■ Source excerpt

════════════════════

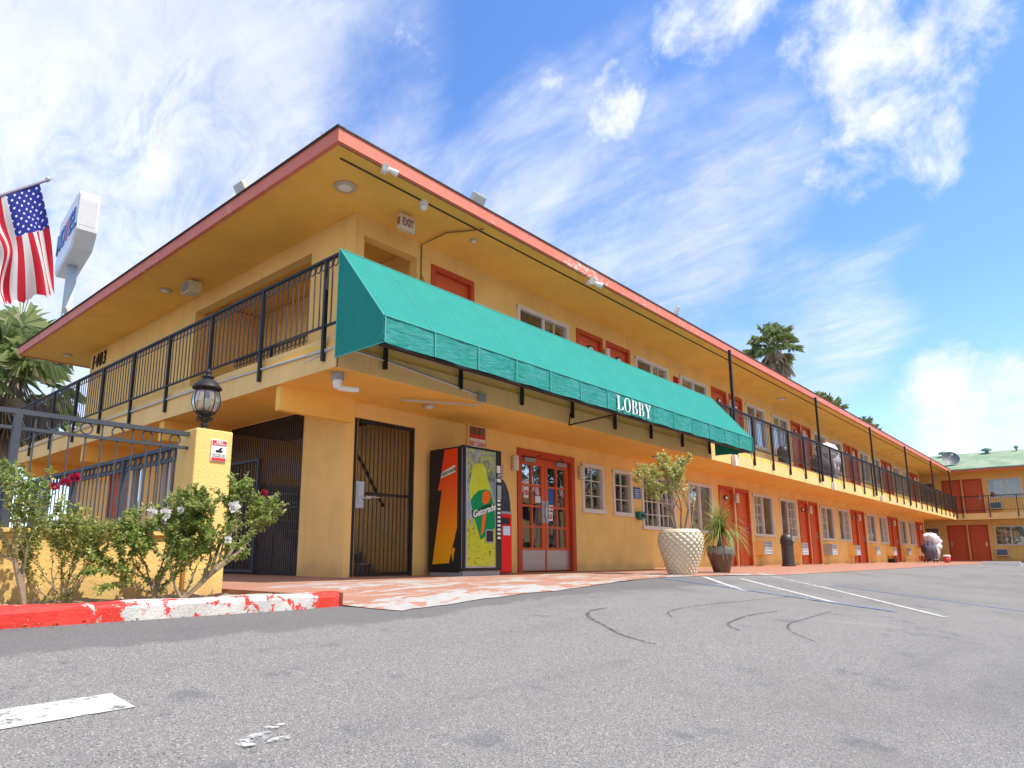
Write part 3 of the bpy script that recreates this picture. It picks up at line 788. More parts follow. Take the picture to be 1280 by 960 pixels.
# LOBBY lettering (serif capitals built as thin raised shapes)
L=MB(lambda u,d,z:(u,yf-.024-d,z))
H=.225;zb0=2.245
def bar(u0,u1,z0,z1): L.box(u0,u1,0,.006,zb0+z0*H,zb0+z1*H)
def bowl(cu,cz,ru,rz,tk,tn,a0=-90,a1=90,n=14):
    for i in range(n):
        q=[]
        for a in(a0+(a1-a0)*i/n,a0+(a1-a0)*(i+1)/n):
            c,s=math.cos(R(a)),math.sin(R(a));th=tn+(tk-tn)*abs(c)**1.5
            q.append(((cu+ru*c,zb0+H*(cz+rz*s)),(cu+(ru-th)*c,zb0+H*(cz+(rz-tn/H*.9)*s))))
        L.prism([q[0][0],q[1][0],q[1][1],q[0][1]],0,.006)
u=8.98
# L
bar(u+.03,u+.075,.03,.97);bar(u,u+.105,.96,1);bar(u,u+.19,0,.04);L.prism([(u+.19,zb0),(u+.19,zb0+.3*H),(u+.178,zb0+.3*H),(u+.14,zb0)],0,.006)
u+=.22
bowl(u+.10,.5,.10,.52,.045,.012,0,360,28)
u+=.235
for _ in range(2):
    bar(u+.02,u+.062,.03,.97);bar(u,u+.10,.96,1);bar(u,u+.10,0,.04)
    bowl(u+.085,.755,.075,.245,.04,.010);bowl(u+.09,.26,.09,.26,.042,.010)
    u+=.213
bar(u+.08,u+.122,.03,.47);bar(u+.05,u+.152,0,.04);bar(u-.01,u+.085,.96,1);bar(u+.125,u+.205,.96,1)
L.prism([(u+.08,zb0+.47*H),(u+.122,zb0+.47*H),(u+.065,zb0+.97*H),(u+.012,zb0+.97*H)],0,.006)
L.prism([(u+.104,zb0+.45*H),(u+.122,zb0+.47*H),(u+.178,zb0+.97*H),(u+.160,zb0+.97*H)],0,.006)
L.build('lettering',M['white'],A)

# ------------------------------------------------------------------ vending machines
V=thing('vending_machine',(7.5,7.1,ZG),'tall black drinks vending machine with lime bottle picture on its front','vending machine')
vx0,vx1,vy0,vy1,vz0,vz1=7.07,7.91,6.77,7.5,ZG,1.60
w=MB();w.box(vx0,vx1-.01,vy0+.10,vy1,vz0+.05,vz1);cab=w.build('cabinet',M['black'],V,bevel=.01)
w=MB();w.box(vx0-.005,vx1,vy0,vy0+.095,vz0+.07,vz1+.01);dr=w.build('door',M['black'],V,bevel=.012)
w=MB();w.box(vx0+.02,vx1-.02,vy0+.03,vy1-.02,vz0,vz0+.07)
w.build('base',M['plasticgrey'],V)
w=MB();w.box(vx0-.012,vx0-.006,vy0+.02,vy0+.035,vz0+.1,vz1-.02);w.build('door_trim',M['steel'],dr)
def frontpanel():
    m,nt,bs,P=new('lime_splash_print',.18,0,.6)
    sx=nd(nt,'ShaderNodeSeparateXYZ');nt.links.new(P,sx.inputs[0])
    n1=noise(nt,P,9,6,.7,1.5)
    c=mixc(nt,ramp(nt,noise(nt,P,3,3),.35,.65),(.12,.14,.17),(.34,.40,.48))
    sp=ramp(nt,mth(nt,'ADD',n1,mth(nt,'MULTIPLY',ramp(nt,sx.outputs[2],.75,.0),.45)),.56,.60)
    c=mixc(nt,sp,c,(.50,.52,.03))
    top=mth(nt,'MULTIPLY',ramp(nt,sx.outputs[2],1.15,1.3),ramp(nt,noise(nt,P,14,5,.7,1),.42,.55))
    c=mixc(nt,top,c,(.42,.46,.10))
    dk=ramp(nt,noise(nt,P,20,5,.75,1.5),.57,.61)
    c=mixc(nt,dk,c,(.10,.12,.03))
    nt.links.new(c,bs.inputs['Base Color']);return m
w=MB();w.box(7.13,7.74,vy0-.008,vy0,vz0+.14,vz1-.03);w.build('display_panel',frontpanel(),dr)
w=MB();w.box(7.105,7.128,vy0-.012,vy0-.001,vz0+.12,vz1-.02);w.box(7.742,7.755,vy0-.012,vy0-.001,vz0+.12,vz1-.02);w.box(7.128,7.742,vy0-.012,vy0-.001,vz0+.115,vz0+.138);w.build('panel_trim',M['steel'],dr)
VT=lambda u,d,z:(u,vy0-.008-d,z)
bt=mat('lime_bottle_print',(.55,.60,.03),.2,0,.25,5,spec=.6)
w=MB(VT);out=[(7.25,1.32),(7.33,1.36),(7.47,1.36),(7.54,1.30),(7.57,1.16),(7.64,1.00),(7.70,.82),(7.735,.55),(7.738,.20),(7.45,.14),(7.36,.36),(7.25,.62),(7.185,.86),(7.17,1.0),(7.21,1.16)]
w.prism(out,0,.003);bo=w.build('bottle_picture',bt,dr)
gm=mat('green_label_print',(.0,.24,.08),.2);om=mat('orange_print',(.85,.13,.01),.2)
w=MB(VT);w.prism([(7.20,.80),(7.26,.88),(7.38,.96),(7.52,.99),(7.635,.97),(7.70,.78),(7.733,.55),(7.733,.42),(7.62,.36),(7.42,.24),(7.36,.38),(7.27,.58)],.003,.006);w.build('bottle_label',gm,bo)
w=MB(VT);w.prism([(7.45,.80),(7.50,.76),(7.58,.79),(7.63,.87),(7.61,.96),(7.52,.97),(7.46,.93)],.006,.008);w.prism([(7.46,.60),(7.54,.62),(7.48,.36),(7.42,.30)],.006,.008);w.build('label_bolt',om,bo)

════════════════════

■ Work to do
All of the material above is to be copied exactly, except for its images.

■ Solved problem
Write part 3 of the bpy script that recreates this picture. It picks up at line 788. More parts follow. Take the picture to be 1280 by 960 pixels.
# LOBBY lettering (serif capitals built as thin raised shapes)
L=MB(lambda u,d,z:(u,yf-.024-d,z))
H=.225;zb0=2.245
def bar(u0,u1,z0,z1): L.box(u0,u1,0,.006,zb0+z0*H,zb0+z1*H)
def bowl(cu,cz,ru,rz,tk,tn,a0=-90,a1=90,n=14):
    for i in range(n):
        q=[]
        for a in(a0+(a1-a0)*i/n,a0+(a1-a0)*(i+1)/n):
            c,s=math.cos(R(a)),math.sin(R(a));th=tn+(tk-tn)*abs(c)**1.5
            q.append(((cu+ru*c,zb0+H*(cz+rz*s)),(cu+(ru-th)*c,zb0+H*(cz+(rz-tn/H*.9)*s))))
        L.prism([q[0][0],q[1][0],q[1][1],q[0][1]],0,.006)
u=8.98
# L
bar(u+.03,u+.075,.03,.97);bar(u,u+.105,.96,1);bar(u,u+.19,0,.04);L.prism([(u+.19,zb0),(u+.19,zb0+.3*H),(u+.178,zb0+.3*H),(u+.14,zb0)],0,.006)
u+=.22
bowl(u+.10,.5,.10,.52,.045,.012,0,360,28)
u+=.235
for _ in range(2):
    bar(u+.02,u+.062,.03,.97);bar(u,u+.10,.96,1);bar(u,u+.10,0,.04)
    bowl(u+.085,.755,.075,.245,.04,.010);bowl(u+.09,.26,.09,.26,.042,.010)
    u+=.213
bar(u+.08,u+.122,.03,.47);bar(u+.05,u+.152,0,.04);bar(u-.01,u+.085,.96,1);bar(u+.125,u+.205,.96,1)
L.prism([(u+.08,zb0+.47*H),(u+.122,zb0+.47*H),(u+.065,zb0+.97*H),(u+.012,zb0+.97*H)],0,.006)
L.prism([(u+.104,zb0+.45*H),(u+.122,zb0+.47*H),(u+.178,zb0+.97*H),(u+.160,zb0+.97*H)],0,.006)
L.build('lettering',M['white'],A)

# ------------------------------------------------------------------ vending machines
V=thing('vending_machine',(7.5,7.1,ZG),'tall black drinks vending machine with lime bottle picture on its front','vending machine')
vx0,vx1,vy0,vy1,vz0,vz1=7.07,7.91,6.77,7.5,ZG,1.60
w=MB();w.box(vx0,vx1-.01,vy0+.10,vy1,vz0+.05,vz1);cab=w.build('cabinet',M['black'],V,bevel=.01)
w=MB();w.box(vx0-.005,vx1,vy0,vy0+.095,vz0+.07,vz1+.01);dr=w.build('door',M['black'],V,bevel=.012)
w=MB();w.box(vx0+.02,vx1-.02,vy0+.03,vy1-.02,vz0,vz0+.07)
w.build('base',M['plasticgrey'],V)
w=MB();w.box(vx0-.012,vx0-.006,vy0+.02,vy0+.035,vz0+.1,vz1-.02);w.build('door_trim',M['steel'],dr)
def frontpanel():
    m,nt,bs,P=new('lime_splash_print',.18,0,.6)
    sx=nd(nt,'ShaderNodeSeparateXYZ');nt.links.new(P,sx.inputs[0])
    n1=noise(nt,P,9,6,.7,1.5)
    c=mixc(nt,ramp(nt,noise(nt,P,3,3),.35,.65),(.12,.14,.17),(.34,.40,.48))
    sp=ramp(nt,mth(nt,'ADD',n1,mth(nt,'MULTIPLY',ramp(nt,sx.outputs[2],.75,.0),.45)),.56,.60)
    c=mixc(nt,sp,c,(.50,.52,.03))
    top=mth(nt,'MULTIPLY',ramp(nt,sx.outputs[2],1.15,1.3),ramp(nt,noise(nt,P,14,5,.7,1),.42,.55))
    c=mixc(nt,top,c,(.42,.46,.10))
    dk=ramp(nt,noise(nt,P,20,5,.75,1.5),.57,.61)
    c=mixc(nt,dk,c,(.10,.12,.03))
    nt.links.new(c,bs.inputs['Base Color']);return m
w=MB();w.box(7.13,7.74,vy0-.008,vy0,vz0+.14,vz1-.03);w.build('display_panel',frontpanel(),dr)
w=MB();w.box(7.105,7.128,vy0-.012,vy0-.001,vz0+.12,vz1-.02);w.box(7.742,7.755,vy0-.012,vy0-.001,vz0+.12,vz1-.02);w.box(7.128,7.742,vy0-.012,vy0-.001,vz0+.115,vz0+.138);w.build('panel_trim',M['steel'],dr)
VT=lambda u,d,z:(u,vy0-.008-d,z)
bt=mat('lime_bottle_print',(.55,.60,.03),.2,0,.25,5,spec=.6)
w=MB(VT);out=[(7.25,1.32),(7.33,1.36),(7.47,1.36),(7.54,1.30),(7.57,1.16),(7.64,1.00),(7.70,.82),(7.735,.55),(7.738,.20),(7.45,.14),(7.36,.36),(7.25,.62),(7.185,.86),(7.17,1.0),(7.21,1.16)]
w.prism(out,0,.003);bo=w.build('bottle_picture',bt,dr)
gm=mat('green_label_print',(.0,.24,.08),.2);om=mat('orange_print',(.85,.13,.01),.2)
w=MB(VT);w.prism([(7.20,.80),(7.26,.88),(7.38,.96),(7.52,.99),(7.635,.97),(7.70,.78),(7.733,.55),(7.733,.42),(7.62,.36),(7.42,.24),(7.36,.38),(7.27,.58)],.003,.006);w.build('bottle_label',gm,bo)
w=MB(VT);w.prism([(7.45,.80),(7.50,.76),(7.58,.79),(7.63,.87),(7.61,.96),(7.52,.97),(7.46,.93)],.006,.008);w.prism([(7.46,.60),(7.54,.62),(7.48,.36),(7.42,.30)],.006,.008);w.build('label_bolt',om,bo)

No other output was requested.